On the back of this, dotcom brands and dotcom working practises, which were flexible, collaborative, niche and increasingly interactive, set in motion the idea that businesses could and should be more customer faced, and that these niche markets could be serviced in a profitable way.

Finally, one of the greatest changes in recent years has been among employees themselves.

While our parents believed that a job should be for life, those in their twenties now believe that a job should be for two years or less. After that they move on – usually to another organization that offers more flexible working conditions, a more creative environment, career sabbaticals, or a chance to implement that ‘killer idea’.

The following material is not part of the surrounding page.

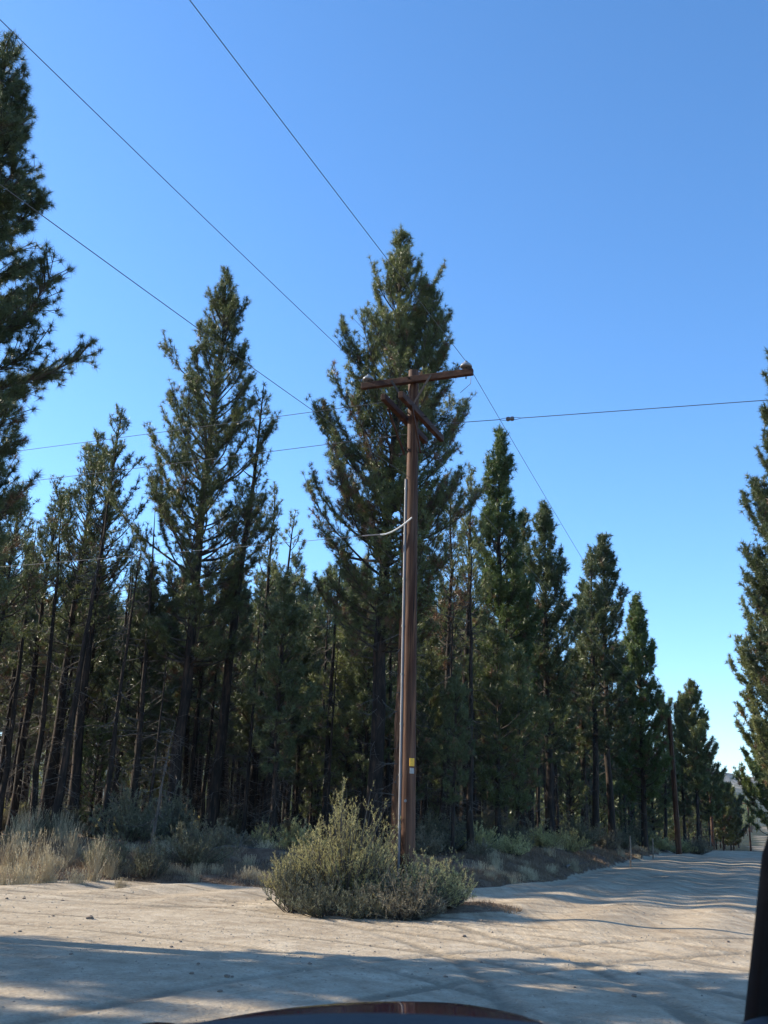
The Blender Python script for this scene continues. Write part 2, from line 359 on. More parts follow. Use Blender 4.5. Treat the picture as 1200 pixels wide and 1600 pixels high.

Clever organisations are taking these democratic processes and approaches a step further and embracing them inside and outside their organizations.

At Proctor and Gamble, for example, its Connect+Develop programme, which allows research and development teams to work with outsiders, and in some cases competitors, to develop new products and service ideas, now produces 35% of the company’s innovations. Philips has a website where consumers have been working with in-house designers on products designed to help consumers sleep more effectively. Peugeot uses its bi-annual Concours Design initiative to work with designers globally to come up with new automotive technology.

Austrian drinks manufacturer, Frenkenburger, works with customers to create new flavours for its hemp milk drinks, while Danish beer brand Vores OI creates its beer under a ‘creative commons licence’. Customers can download the formula, improve it, and then send it back to the brand’s tasters and brewers, who, if they like what they taste, adjust subsequence batches accordingly. Nokia have used a similar process via its Concept Lounge to let customers design the kinds of phones they would like, while coffee maker Nespresso has developed the InCar coffee machine by working with customers directly.

The point then is clear; a democratic approach to business isn’t just a matter of improved employee relations, but a way of re-inventing the organisation. But in a way that places the profitability, creativity and direction of the business in the hands of the many, so that solutions are customer (and thus profit) driven, rather than ones that are driven by those who shout loudest.